# Given exercise
Your task is to output the listing word for word, with pictures excluded.

# Material
════

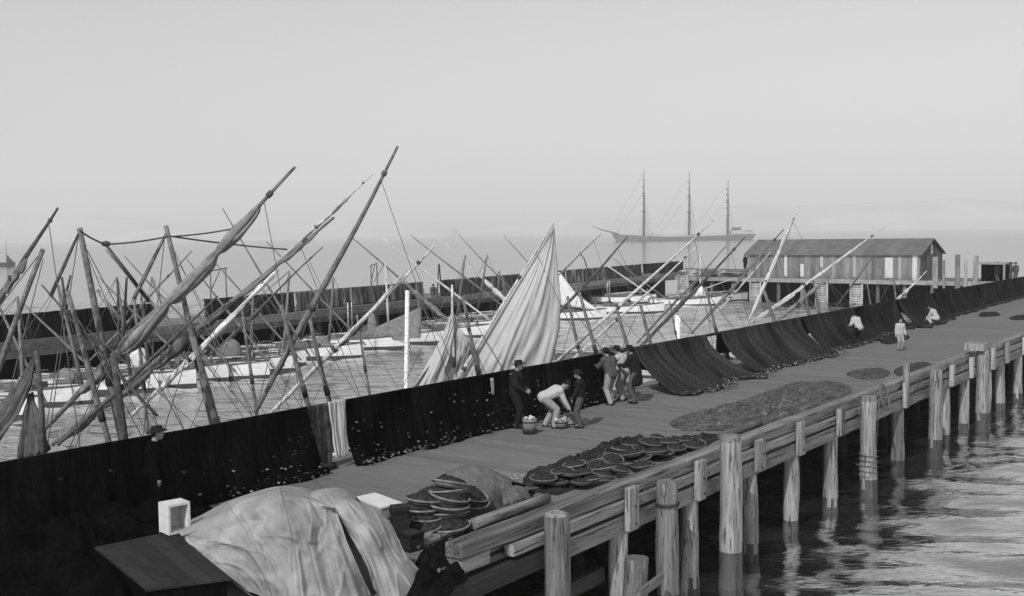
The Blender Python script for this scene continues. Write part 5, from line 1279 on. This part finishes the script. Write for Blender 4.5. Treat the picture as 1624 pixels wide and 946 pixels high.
surf([[(480, 786, .2), (515, 776, .2), (545, 776, .2), (570, 788, .2)],
      [(486, 791, 1.15), (515, 782, 1.24), (545, 782, 1.24), (566, 795, 1.12)],
      [(534, 822, 1.02), (562, 838, .95), (588, 834, .95), (614, 824, .93)],
      [(578, 890, .50), (592, 893, .45), (616, 886, .45), (642, 878, .42)],
      [(590, 925, .12), (606, 950, .0), (642, 952, 0), (672, 912, .06)]], 100, 100, lambda u, v: cfold(u, v, 21) * .7 + Vector((.3, -1, .3)) * (max(0, 1 - abs(nz3(u * 5, v * 3, 51)) * 8) * .03), 3, M_tarp, 'tarpaulin', 'smaller tarpaulin over a box-shaped pile, right of the large one', 'tarpaulin')
# goods hidden under the tarpaulins, the dark gear to their right
def smallbox(px, py, w_, d_, h_, label, name, cat, material, rz=.3):
    q = on_z(px, py, DECK); t = thing(name, label, cat, q, rz); ax = Vector((math.cos(rz), math.sin(rz), 0)); ay = Vector((-ax.y, ax.x, 0)); m = MB()
    m.obox(q + Z * h_ / 2, ax * w_ / 2, ay * d_ / 2, Z * h_ / 2); m.build('body', material, t)
    l_ = MB()
    for z in (.12, .88): l_.obox(q + Z * h_ * z, ax * (w_ / 2 + .012), ay * (d_ / 2 + .012), Z * .03, .6)
    l_.build('battens', material, t)
smallbox(634, 860, .28, .3, .62, 'dark upright case between the tarpaulin and the tray stacks', 'case', 'case', M_timberdark)
smallbox(652, 872, .3, .3, .3, 'small dark keg-like box at the foot of the tray stacks', 'case', 'case', M_timberdark, .8)
log((618, 846), (700, 852), .06, 'dark pole lying under the tray stacks')
for a, b, lab in (((655, 868), (742, 832), 'bent plank lying in front of the tray stacks'), ((690, 905), (800, 862), 'dark plank lying along the near end of the kerb')):
    A, B = on_z(a[0], a[1], DECK + .06), on_z(b[0], b[1], DECK + .06)
    tag(MB().beam(A, B, .2, .05).build('plank', M_timber), lab, 'plank')

# ------------------------------------------------------------------ the air over the bay
hz = MB(); hz.hexa([(-5900, -5900, -2), (5900, -5900, -2), (5900, 5900, -2), (-5900, 5900, -2), (-5900, -5900, 330), (5900, -5900, 330), (5900, 5900, 330), (-5900, 5900, 330)])
mh = bpy.data.materials.new('haze_air'); mh.use_nodes = True; n_ = mh.node_tree.nodes
n_.remove(n_['Principled BSDF']); pv = n_.new('ShaderNodeVolumePrincipled')
pv.inputs['Color'].default_value = (.92, .92, .92, 1); pv.inputs['Density'].default_value = 0.00027; pv.inputs['Anisotropy'].default_value = 0.0
mh.node_tree.links.new(pv.outputs[0], n_['Material Output'].inputs['Volume'])
tag(hz.build('haze', mh), kind='stuff')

════

# Result of this task
The Blender Python script for this scene continues. Write part 5, from line 1279 on. This part finishes the script. Write for Blender 4.5. Treat the picture as 1624 pixels wide and 946 pixels high.
surf([[(480, 786, .2), (515, 776, .2), (545, 776, .2), (570, 788, .2)],
      [(486, 791, 1.15), (515, 782, 1.24), (545, 782, 1.24), (566, 795, 1.12)],
      [(534, 822, 1.02), (562, 838, .95), (588, 834, .95), (614, 824, .93)],
      [(578, 890, .50), (592, 893, .45), (616, 886, .45), (642, 878, .42)],
      [(590, 925, .12), (606, 950, .0), (642, 952, 0), (672, 912, .06)]], 100, 100, lambda u, v: cfold(u, v, 21) * .7 + Vector((.3, -1, .3)) * (max(0, 1 - abs(nz3(u * 5, v * 3, 51)) * 8) * .03), 3, M_tarp, 'tarpaulin', 'smaller tarpaulin over a box-shaped pile, right of the large one', 'tarpaulin')
# goods hidden under the tarpaulins, the dark gear to their right
def smallbox(px, py, w_, d_, h_, label, name, cat, material, rz=.3):
    q = on_z(px, py, DECK); t = thing(name, label, cat, q, rz); ax = Vector((math.cos(rz), math.sin(rz), 0)); ay = Vector((-ax.y, ax.x, 0)); m = MB()
    m.obox(q + Z * h_ / 2, ax * w_ / 2, ay * d_ / 2, Z * h_ / 2); m.build('body', material, t)
    l_ = MB()
    for z in (.12, .88): l_.obox(q + Z * h_ * z, ax * (w_ / 2 + .012), ay * (d_ / 2 + .012), Z * .03, .6)
    l_.build('battens', material, t)
smallbox(634, 860, .28, .3, .62, 'dark upright case between the tarpaulin and the tray stacks', 'case', 'case', M_timberdark)
smallbox(652, 872, .3, .3, .3, 'small dark keg-like box at the foot of the tray stacks', 'case', 'case', M_timberdark, .8)
log((618, 846), (700, 852), .06, 'dark pole lying under the tray stacks')
for a, b, lab in (((655, 868), (742, 832), 'bent plank lying in front of the tray stacks'), ((690, 905), (800, 862), 'dark plank lying along the near end of the kerb')):
    A, B = on_z(a[0], a[1], DECK + .06), on_z(b[0], b[1], DECK + .06)
    tag(MB().beam(A, B, .2, .05).build('plank', M_timber), lab, 'plank')

# ------------------------------------------------------------------ the air over the bay
hz = MB(); hz.hexa([(-5900, -5900, -2), (5900, -5900, -2), (5900, 5900, -2), (-5900, 5900, -2), (-5900, -5900, 330), (5900, -5900, 330), (5900, 5900, 330), (-5900, 5900, 330)])
mh = bpy.data.materials.new('haze_air'); mh.use_nodes = True; n_ = mh.node_tree.nodes
n_.remove(n_['Principled BSDF']); pv = n_.new('ShaderNodeVolumePrincipled')
pv.inputs['Color'].default_value = (.92, .92, .92, 1); pv.inputs['Density'].default_value = 0.00027; pv.inputs['Anisotropy'].default_value = 0.0
mh.node_tree.links.new(pv.outputs[0], n_['Material Output'].inputs['Volume'])
tag(hz.build('haze', mh), kind='stuff')